My confidence in Doc’s integrity comes largely from the online persona he has written into existence. Crass toadying doesn’t fit the picture. Now, he (or Microsoft) could be taking advantage of that circumstance, but it would be both highly unethical and a grossly misguided short-term strategy; once Doc’s [purely hypothetical] effusive endorsement of parental controls built into the OS cast doubt onhis credibility, MS would have to find another trusted blogger to snare. And Doc’s name would be Mud.

Doc’s too smart for that, and MS is too smart for that, so I harbored no qualms about Doc’s integrity. And although I applaud his willingness to lay out his travel fees, expenses, and editorial perspectives, all that’s unnecessary to me. Doc doesn’t have anything to prove, and he has a lot of credibility to lose.

Lesser bloggers, who might the more easily fall for the seductive allure of corporate benefaction, probably ought to make utterly clear their relation to any patrons. In that spirit, I’ll stipulate that I paid for my own hotel room in Denver, and burned all my frequent flyer miles to get to the conference (my son Si kept offering to share some of his miles from his trip to Sri Lanka with me, but I didn’t need them). I paid for my registration, too, and if you read my accounts of DIDW you’ll be hard-pressed to see any bias in favor of any of the corporate interests present. Oh: ePresence gave me a t-shirt (as they did for Phil Windley), and Communicator, Inc. gave me a flourescent green squeeze ball, a tin of mints and a pen. Notice how much good that did them: I hadn’t mentioned them at all till this came up, and even now I’m not saying anything about their product (friendly, generous booth staff, though).

Moreover, I entirely understand corporations’ offering alert attention to journalists and bloggers. People like Doc (and possibly the Redmond bloggers, I don’t know) have a valuable perspective on the tech business, and a closer relationship with Doc would be nothing but advantageous for anyone in this line of work.

So I’m just flat-out not worried about Doc—but thanks for showing us how un-worried we can afford to be.

Those of us whose reputations don’t run as deep as Doc’s, whose livelihoods don’t depend on our maintaining a balanced perspective and our offering the world an unvarnished view of the industrial scene: we’re the dangerous ones. At the same time, “full disclosure” itself can mask a closetful of secrets, pulling the old sleight of hand whereby one admits to X and Y so as not to mention Z. What of us? (Quickly, now; it’s past my bedtime.)

(a) No guarantees. You’ll have to size us up and make a reasoned, critical discernment.

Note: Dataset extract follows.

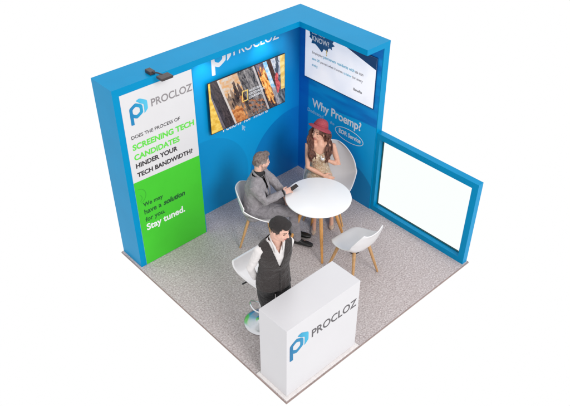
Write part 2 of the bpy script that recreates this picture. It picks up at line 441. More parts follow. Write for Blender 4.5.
# ------------------------------------------------------------------ low window frame
fr = thing('window_partition', 'low blue framed glass partition at the open right edge of the carpet', 'partition', (.045, 1.5, 0))
O = (.045, 1.5, 0)
bm = bmesh.new(); y0, y1, hw, t = 1.5, 3.004, 1.193, .087
add_box(bm, 0, t, y0, y1, 0, .078); add_box(bm, 0, t, y0, y1, hw - .078, hw)
add_box(bm, 0.0, t, y0, y0 + .052, .078, hw - .078); add_box(bm, 0, t, y1 - .08, y1, .078, hw - .078)
bmesh.ops.remove_doubles(bm, verts=bm.verts, dist=1e-5)
obj('frame', bm, M['blue'], fr, off=O)
gy0, gy1, gz0, gz1 = y0 + .052, y1 - .08, .078, hw - .078
bm = bmesh.new()
for a in ((gy0, gy0 + .012, gz0, gz1), (gy1 - .012, gy1, gz0, gz1), (gy0 + .012, gy1 - .012, gz0, gz0 + .012), (gy0 + .012, gy1 - .012, gz1 - .012, gz1)):
    add_box(bm, .004, .022, *a)
obj('seal', bm, M['seal'], fr, off=O)
obj('glass_pane', box(.010, .016, gy0 + .012, gy1 - .012, gz0 + .012, gz1 - .012), M['glass'], fr, off=O)

# ------------------------------------------------------------------ television
TX0, TX1, TZ0, TZ1 = .418, 1.652, 1.205, 1.908
O = (1.035, .1, 1.2)
tv = thing('television', 'wide black television on the long blue wall showing a slanted city photo collage', 'television', O)
obj('bezel', box(TX0, TX1, .150, .165, TZ0, TZ1, bev=.002), M['screen_edge'], tv, off=O)
obj('wall_bracket', box(.85, 1.22, .1005, .150, 1.4, 1.7), M['dark_metal'], tv, off=O)
def fb(x, y, sx, sy, o=0.0):
    return noise.fractal(V((x * sx + o, y * sy - o, 3.1 + o)), .9, 2.1, 5)
def mixp(c, d, t):
    t = max(0, min(1, t)); return tuple(c[i] * (1 - t) + d[i] * t for i in range(3))
def blob(a, b, ca, cb, ra, rb): return 1 - (((a - ca) / ra) ** 2 + ((b - cb) / rb) ** 2)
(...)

(b) Public pressure within the community—such as Mitch and Dave have generated—helps keep the lights on and the windows open. Good for them.

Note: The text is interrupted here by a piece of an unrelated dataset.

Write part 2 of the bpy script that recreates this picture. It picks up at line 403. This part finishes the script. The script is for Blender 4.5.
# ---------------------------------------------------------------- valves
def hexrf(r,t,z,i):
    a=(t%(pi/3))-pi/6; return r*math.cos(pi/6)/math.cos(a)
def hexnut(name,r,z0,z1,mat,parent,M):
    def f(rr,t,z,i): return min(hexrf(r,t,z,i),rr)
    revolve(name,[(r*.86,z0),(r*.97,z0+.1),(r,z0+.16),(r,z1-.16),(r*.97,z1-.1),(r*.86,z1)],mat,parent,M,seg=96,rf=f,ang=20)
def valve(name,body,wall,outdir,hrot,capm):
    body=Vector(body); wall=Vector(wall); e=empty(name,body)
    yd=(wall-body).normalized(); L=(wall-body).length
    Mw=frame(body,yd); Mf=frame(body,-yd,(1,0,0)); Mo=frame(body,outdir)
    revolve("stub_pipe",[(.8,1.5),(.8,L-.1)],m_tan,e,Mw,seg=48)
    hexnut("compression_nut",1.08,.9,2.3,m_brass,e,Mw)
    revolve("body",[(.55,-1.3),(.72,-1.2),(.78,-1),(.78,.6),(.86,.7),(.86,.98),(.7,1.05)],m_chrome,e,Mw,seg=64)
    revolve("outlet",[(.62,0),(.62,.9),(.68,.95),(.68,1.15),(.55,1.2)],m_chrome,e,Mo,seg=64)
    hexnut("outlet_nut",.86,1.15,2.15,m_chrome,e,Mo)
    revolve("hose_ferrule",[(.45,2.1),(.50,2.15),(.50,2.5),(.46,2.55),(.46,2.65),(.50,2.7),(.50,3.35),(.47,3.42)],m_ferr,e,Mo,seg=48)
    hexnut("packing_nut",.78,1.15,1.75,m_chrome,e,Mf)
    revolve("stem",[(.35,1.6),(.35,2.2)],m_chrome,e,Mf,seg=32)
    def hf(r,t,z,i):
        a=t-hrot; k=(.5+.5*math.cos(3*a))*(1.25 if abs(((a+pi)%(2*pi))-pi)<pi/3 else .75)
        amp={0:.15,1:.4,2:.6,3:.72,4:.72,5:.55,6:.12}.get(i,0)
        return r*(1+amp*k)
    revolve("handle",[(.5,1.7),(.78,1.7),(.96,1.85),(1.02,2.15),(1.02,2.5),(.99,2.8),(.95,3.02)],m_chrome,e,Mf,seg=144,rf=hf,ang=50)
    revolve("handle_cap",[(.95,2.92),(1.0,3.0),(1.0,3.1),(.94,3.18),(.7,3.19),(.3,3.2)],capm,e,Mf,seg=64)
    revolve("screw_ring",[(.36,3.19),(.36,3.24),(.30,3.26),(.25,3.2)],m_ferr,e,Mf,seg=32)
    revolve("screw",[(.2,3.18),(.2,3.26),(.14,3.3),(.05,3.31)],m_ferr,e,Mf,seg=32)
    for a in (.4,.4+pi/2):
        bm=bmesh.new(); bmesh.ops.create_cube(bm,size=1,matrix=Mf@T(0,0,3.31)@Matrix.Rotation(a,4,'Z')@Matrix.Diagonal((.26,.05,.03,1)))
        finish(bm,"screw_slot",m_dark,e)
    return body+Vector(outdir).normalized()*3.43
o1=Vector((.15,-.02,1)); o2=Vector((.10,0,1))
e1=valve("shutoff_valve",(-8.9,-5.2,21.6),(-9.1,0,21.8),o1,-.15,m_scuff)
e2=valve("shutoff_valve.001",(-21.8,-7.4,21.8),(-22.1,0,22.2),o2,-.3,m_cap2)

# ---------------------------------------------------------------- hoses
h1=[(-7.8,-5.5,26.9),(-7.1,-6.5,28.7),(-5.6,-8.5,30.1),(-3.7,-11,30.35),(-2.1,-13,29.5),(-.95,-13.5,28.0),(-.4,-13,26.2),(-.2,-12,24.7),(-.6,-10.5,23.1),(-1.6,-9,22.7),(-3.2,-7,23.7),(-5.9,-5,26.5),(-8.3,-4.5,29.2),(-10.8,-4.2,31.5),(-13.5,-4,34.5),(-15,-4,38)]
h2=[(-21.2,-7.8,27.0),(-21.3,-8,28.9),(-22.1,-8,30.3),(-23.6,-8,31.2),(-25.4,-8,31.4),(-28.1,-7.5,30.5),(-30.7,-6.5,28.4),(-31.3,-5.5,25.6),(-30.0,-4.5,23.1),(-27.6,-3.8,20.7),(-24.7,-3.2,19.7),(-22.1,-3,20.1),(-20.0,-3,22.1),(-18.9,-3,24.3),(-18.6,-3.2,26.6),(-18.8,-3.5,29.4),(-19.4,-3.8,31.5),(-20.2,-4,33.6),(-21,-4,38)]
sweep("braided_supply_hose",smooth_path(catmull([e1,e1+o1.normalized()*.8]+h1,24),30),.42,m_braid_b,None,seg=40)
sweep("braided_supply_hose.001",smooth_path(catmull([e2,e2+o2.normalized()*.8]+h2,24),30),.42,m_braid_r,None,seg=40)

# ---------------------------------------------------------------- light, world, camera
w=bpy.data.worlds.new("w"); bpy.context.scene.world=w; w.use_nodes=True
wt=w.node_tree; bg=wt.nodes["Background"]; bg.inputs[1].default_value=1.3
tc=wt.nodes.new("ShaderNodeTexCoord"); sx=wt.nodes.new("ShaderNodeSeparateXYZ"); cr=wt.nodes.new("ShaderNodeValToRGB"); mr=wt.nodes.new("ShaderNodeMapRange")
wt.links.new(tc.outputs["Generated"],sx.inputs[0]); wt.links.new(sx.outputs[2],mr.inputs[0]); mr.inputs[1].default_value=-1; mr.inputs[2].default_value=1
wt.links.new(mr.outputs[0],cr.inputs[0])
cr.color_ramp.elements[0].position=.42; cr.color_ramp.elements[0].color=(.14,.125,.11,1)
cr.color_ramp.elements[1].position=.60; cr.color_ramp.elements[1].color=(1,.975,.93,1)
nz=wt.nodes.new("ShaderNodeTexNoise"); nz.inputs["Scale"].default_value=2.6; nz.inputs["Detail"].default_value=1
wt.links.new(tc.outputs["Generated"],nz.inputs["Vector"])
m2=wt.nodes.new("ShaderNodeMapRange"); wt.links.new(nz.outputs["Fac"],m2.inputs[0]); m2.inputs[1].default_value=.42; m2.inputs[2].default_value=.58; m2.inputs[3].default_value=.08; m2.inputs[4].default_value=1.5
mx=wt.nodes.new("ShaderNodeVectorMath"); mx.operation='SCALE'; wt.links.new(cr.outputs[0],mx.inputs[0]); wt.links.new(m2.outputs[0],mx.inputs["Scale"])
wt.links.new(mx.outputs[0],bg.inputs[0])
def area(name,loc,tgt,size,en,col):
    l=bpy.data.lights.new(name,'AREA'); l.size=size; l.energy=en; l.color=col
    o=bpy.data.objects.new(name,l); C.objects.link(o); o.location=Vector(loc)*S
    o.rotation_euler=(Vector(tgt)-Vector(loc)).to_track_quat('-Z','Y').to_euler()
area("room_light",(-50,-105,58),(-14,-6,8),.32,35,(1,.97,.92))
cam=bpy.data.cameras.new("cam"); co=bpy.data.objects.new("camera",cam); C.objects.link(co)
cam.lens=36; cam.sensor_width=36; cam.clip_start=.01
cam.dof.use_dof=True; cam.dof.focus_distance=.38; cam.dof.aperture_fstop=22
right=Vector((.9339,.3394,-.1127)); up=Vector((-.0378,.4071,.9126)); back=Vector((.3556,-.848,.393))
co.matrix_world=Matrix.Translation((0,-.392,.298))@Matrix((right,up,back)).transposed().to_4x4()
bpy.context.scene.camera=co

(c) Some of us just don’t want to go through life suspecting everyone who treats them kindly of ulterior motives. (That’d be me, for one.) That sets us up as easy marks, in a certain way, but may also indicate that we’re more likely to speak our minds no matter how kindly we’re treated.

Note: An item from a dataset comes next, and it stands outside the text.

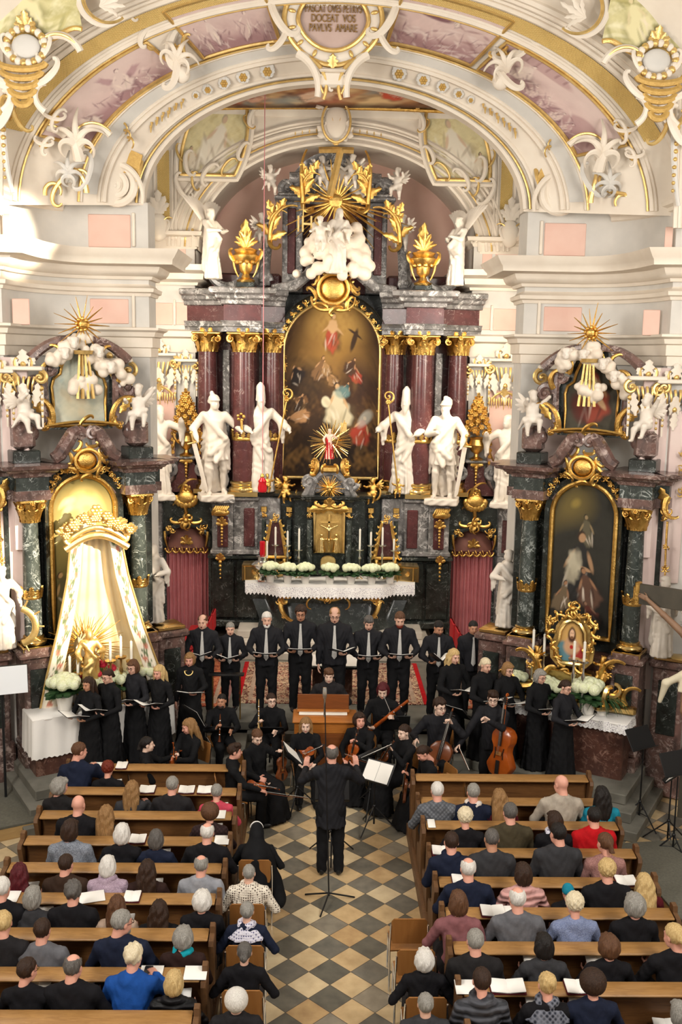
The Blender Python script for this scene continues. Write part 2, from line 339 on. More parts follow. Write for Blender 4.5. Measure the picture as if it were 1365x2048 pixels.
    def prism(s, poly, d, R=None, t=None, mi=0, bev=0):
        """poly in local xz plane, extruded along +y by d (front face at y=0)"""
        p = np.array(poly, float); n = len(p); rings = [(0, 0), (d, 0)]
        if bev:
            c = p.mean(0); q = c+(p-c)*(1-bev/np.maximum(np.linalg.norm(p-c, axis=1), 1e-6))[:, None]
            L = [np.c_[q[:, 0], np.zeros(n), q[:, 1]], np.c_[p[:, 0], np.full(n, bev), p[:, 1]], np.c_[p[:, 0], np.full(n, d), p[:, 1]]]
        else: L = [np.c_[p[:, 0], np.zeros(n), p[:, 1]], np.c_[p[:, 0], np.full(n, d), p[:, 1]]]
        V = np.vstack(L); k = len(L)
        Q = [[a*n+i, a*n+(i+1) % n, (a+1)*n+(i+1) % n, (a+1)*n+i] for a in range(k-1) for i in range(n)]
        return s.add(V, [Q, [list(range(n))[::-1]], [[(k-1)*n+i for i in range(n)]]], mi, R, t)
    def build(s, name, mats, parent=None, smooth=True, angle=40, loc=None, rot=None, tri=None):
        me = bpy.data.meshes.new(name); V = np.vstack(s.v); me.vertices.add(len(V)); me.vertices.foreach_set('co', V.ravel())
        li, st, mi = [], [], []; o = 0
        for A, m in s.f:
            k = A.shape[1]; li.append(A.ravel()); st.append(o+np.arange(len(A))*k); mi.append(np.full(len(A), m)); o += A.size
        li = np.concatenate(li).astype(np.int32); st = np.concatenate(st).astype(np.int32); mi = np.concatenate(mi).astype(np.int32)
        me.loops.add(len(li)); me.loops.foreach_set('vertex_index', li); me.polygons.add(len(st)); me.polygons.foreach_set('loop_start', st)
        if not isinstance(mats, (list, tuple)): mats = [mats]
        for m in mats: me.materials.append(M[m] if isinstance(m, str) else m)
        if mi.any(): me.polygons.foreach_set('material_index', mi)
        me.polygons.foreach_set('use_smooth', np.full(len(st), bool(smooth)))
        if any((c != 1).any() for c in s.c):
            C = np.vstack(s.c); ca = me.color_attributes.new('Col', 'FLOAT_COLOR', 'POINT'); ca.data.foreach_set('color', np.c_[C, np.ones(len(C))].ravel().astype(np.float32))
        if s.uv:
            U = np.vstack(s.uv); uvl = me.uv_layers.new(name='UVMap'); uvl.data.foreach_set('uv', U[li].ravel().astype(np.float32))
        me.update(calc_edges=True); me.validate()
        if smooth and angle: me.set_sharp_from_angle(angle=radians(angle))
        ob = bpy.data.objects.new(name, me); COL.objects.link(ob)
        if parent is not None: ob.parent = parent
        if loc is not None: ob.location = loc
        if rot is not None: ob.rotation_euler = rot
        return ob
def tag(o, label=None, cat=None, group=None, kind=None):
    if label: o['label'] = label
    if cat: o['category'] = cat
    if group: o['group'] = group
    if kind: o['kind'] = kind
    return o
def empty(name, loc=(0, 0, 0), rz=0, label=None, cat=None, group=None, kind=None, sc=1.0):
    o = bpy.data.objects.new(name, None); COL.objects.link(o); o.location = loc; o.rotation_euler = (0, 0, rz); o.empty_display_size = .1
    if sc != 1: o.scale = (sc,)*3
    return tag(o, label, cat, group, kind)
def copy_tree(o, parent=None):
    c = o.copy(); COL.objects.link(c); c.parent = parent
    for ch in list(o.children): copy_tree(ch, c)
    return c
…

(d) When we’ve been most effectively seduced, we’re not aware of it ourselves. So asseverations of our own innocence probably miss the point (even alleged Presidents of the United States and duly-elected Presidents, too, protest the purity of their motives).

(e) If we keep in touch with one another, if we cultivate trust among disinterested correspondents, we may just buld the resources to resist, if never finally to escape, the risks of which Mitch warns us. I trust Doc, and there’s an end on it. Like Jeneane said.

Good night.

Posted by AKMA at October 15, 2002 11:13 PM | TrackBack
Comments

Cat amongst the pigeons, or fox amongst the chickens, surely?